▶ [GIVEN REQUEST]: Faithfully return all lines, omitting every embedded picture.

▶ [SOURCE DATA]:
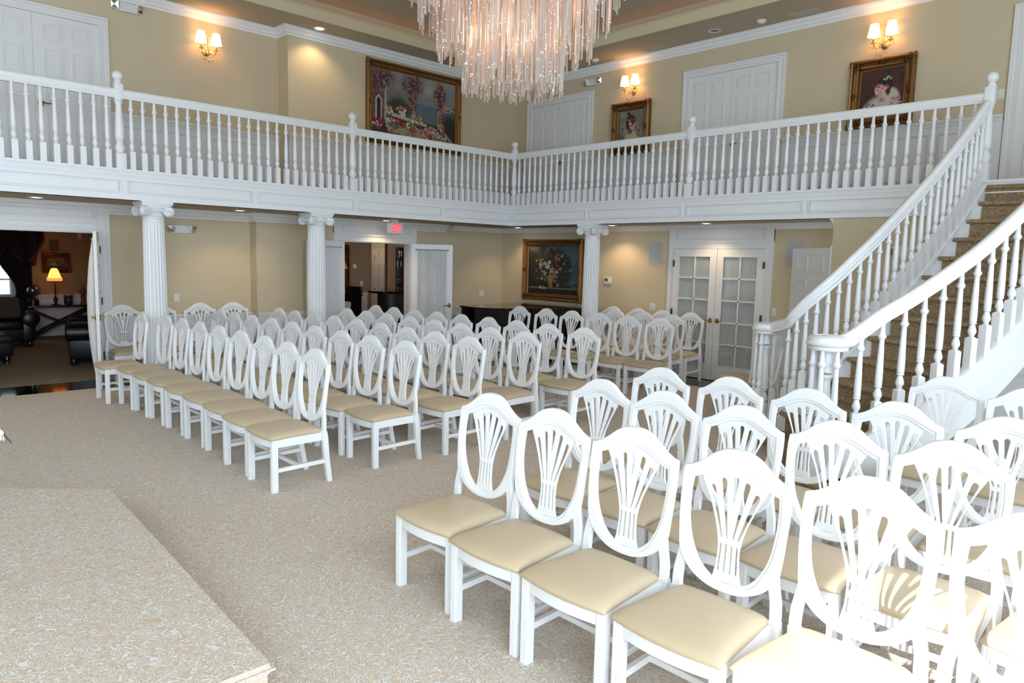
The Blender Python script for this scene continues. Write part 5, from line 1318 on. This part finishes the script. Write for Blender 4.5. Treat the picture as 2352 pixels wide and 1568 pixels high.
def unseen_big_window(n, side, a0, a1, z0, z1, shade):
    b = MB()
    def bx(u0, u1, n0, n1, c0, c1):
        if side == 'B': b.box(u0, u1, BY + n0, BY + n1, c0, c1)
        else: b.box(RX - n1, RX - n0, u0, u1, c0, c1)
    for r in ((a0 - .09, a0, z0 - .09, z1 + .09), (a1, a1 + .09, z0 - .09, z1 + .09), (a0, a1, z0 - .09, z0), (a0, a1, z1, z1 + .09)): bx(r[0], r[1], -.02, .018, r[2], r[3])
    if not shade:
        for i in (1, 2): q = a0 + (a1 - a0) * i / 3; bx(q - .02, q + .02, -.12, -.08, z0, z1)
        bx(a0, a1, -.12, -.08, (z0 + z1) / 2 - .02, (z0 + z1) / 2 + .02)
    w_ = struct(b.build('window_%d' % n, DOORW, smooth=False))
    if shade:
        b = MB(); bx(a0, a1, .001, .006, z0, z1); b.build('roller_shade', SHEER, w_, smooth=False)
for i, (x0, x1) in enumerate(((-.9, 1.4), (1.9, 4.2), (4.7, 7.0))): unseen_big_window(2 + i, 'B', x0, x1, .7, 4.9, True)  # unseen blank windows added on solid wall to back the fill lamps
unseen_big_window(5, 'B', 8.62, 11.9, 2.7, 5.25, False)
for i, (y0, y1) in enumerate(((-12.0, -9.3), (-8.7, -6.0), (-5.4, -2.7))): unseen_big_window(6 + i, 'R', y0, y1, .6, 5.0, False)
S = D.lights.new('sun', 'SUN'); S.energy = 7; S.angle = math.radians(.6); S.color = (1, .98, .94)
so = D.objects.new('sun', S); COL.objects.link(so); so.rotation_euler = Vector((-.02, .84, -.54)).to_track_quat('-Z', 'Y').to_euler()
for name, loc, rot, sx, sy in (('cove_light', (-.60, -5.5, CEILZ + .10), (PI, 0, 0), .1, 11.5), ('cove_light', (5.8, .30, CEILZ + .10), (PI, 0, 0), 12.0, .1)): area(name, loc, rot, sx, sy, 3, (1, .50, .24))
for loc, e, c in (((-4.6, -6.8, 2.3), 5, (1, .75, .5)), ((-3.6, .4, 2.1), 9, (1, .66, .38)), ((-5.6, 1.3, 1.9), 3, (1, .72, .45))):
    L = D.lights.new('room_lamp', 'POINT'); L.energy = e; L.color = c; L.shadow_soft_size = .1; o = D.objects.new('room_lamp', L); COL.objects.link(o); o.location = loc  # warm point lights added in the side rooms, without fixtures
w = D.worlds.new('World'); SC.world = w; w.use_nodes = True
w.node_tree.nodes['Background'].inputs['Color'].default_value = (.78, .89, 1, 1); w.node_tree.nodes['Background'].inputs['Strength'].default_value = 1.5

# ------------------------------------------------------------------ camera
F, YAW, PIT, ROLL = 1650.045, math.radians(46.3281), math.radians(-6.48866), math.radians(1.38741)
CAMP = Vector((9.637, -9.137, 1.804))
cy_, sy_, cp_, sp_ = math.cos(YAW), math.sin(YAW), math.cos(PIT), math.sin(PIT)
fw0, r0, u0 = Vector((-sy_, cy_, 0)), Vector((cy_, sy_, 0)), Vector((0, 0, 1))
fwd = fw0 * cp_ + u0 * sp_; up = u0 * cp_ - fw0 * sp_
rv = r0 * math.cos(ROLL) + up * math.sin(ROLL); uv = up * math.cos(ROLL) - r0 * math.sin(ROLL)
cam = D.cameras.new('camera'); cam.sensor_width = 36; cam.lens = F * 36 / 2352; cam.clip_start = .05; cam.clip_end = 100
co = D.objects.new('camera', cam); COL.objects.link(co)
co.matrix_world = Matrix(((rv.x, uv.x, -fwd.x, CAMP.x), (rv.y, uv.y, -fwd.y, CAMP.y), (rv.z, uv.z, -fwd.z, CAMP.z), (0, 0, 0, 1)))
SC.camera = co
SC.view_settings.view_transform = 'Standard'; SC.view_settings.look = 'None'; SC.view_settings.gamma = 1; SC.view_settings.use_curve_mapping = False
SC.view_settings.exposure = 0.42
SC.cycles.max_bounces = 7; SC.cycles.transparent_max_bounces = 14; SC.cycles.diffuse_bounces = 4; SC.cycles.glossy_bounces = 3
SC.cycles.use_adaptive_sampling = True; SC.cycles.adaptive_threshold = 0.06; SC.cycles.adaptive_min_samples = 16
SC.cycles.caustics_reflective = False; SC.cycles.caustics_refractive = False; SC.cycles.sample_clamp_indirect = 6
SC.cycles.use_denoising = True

▶ [ANSWER TO THIS PROBLEM]:
The Blender Python script for this scene continues. Write part 5, from line 1318 on. This part finishes the script. Write for Blender 4.5. Treat the picture as 2352 pixels wide and 1568 pixels high.
def unseen_big_window(n, side, a0, a1, z0, z1, shade):
    b = MB()
    def bx(u0, u1, n0, n1, c0, c1):
        if side == 'B': b.box(u0, u1, BY + n0, BY + n1, c0, c1)
        else: b.box(RX - n1, RX - n0, u0, u1, c0, c1)
    for r in ((a0 - .09, a0, z0 - .09, z1 + .09), (a1, a1 + .09, z0 - .09, z1 + .09), (a0, a1, z0 - .09, z0), (a0, a1, z1, z1 + .09)): bx(r[0], r[1], -.02, .018, r[2], r[3])
    if not shade:
        for i in (1, 2): q = a0 + (a1 - a0) * i / 3; bx(q - .02, q + .02, -.12, -.08, z0, z1)
        bx(a0, a1, -.12, -.08, (z0 + z1) / 2 - .02, (z0 + z1) / 2 + .02)
    w_ = struct(b.build('window_%d' % n, DOORW, smooth=False))
    if shade:
        b = MB(); bx(a0, a1, .001, .006, z0, z1); b.build('roller_shade', SHEER, w_, smooth=False)
for i, (x0, x1) in enumerate(((-.9, 1.4), (1.9, 4.2), (4.7, 7.0))): unseen_big_window(2 + i, 'B', x0, x1, .7, 4.9, True)  # unseen blank windows added on solid wall to back the fill lamps
unseen_big_window(5, 'B', 8.62, 11.9, 2.7, 5.25, False)
for i, (y0, y1) in enumerate(((-12.0, -9.3), (-8.7, -6.0), (-5.4, -2.7))): unseen_big_window(6 + i, 'R', y0, y1, .6, 5.0, False)
S = D.lights.new('sun', 'SUN'); S.energy = 7; S.angle = math.radians(.6); S.color = (1, .98, .94)
so = D.objects.new('sun', S); COL.objects.link(so); so.rotation_euler = Vector((-.02, .84, -.54)).to_track_quat('-Z', 'Y').to_euler()
for name, loc, rot, sx, sy in (('cove_light', (-.60, -5.5, CEILZ + .10), (PI, 0, 0), .1, 11.5), ('cove_light', (5.8, .30, CEILZ + .10), (PI, 0, 0), 12.0, .1)): area(name, loc, rot, sx, sy, 3, (1, .50, .24))
for loc, e, c in (((-4.6, -6.8, 2.3), 5, (1, .75, .5)), ((-3.6, .4, 2.1), 9, (1, .66, .38)), ((-5.6, 1.3, 1.9), 3, (1, .72, .45))):
    L = D.lights.new('room_lamp', 'POINT'); L.energy = e; L.color = c; L.shadow_soft_size = .1; o = D.objects.new('room_lamp', L); COL.objects.link(o); o.location = loc  # warm point lights added in the side rooms, without fixtures
w = D.worlds.new('World'); SC.world = w; w.use_nodes = True
w.node_tree.nodes['Background'].inputs['Color'].default_value = (.78, .89, 1, 1); w.node_tree.nodes['Background'].inputs['Strength'].default_value = 1.5

# ------------------------------------------------------------------ camera
F, YAW, PIT, ROLL = 1650.045, math.radians(46.3281), math.radians(-6.48866), math.radians(1.38741)
CAMP = Vector((9.637, -9.137, 1.804))
cy_, sy_, cp_, sp_ = math.cos(YAW), math.sin(YAW), math.cos(PIT), math.sin(PIT)
fw0, r0, u0 = Vector((-sy_, cy_, 0)), Vector((cy_, sy_, 0)), Vector((0, 0, 1))
fwd = fw0 * cp_ + u0 * sp_; up = u0 * cp_ - fw0 * sp_
rv = r0 * math.cos(ROLL) + up * math.sin(ROLL); uv = up * math.cos(ROLL) - r0 * math.sin(ROLL)
cam = D.cameras.new('camera'); cam.sensor_width = 36; cam.lens = F * 36 / 2352; cam.clip_start = .05; cam.clip_end = 100
co = D.objects.new('camera', cam); COL.objects.link(co)
co.matrix_world = Matrix(((rv.x, uv.x, -fwd.x, CAMP.x), (rv.y, uv.y, -fwd.y, CAMP.y), (rv.z, uv.z, -fwd.z, CAMP.z), (0, 0, 0, 1)))
SC.camera = co
SC.view_settings.view_transform = 'Standard'; SC.view_settings.look = 'None'; SC.view_settings.gamma = 1; SC.view_settings.use_curve_mapping = False
SC.view_settings.exposure = 0.42
SC.cycles.max_bounces = 7; SC.cycles.transparent_max_bounces = 14; SC.cycles.diffuse_bounces = 4; SC.cycles.glossy_bounces = 3
SC.cycles.use_adaptive_sampling = True; SC.cycles.adaptive_threshold = 0.06; SC.cycles.adaptive_min_samples = 16
SC.cycles.caustics_reflective = False; SC.cycles.caustics_refractive = False; SC.cycles.sample_clamp_indirect = 6
SC.cycles.use_denoising = True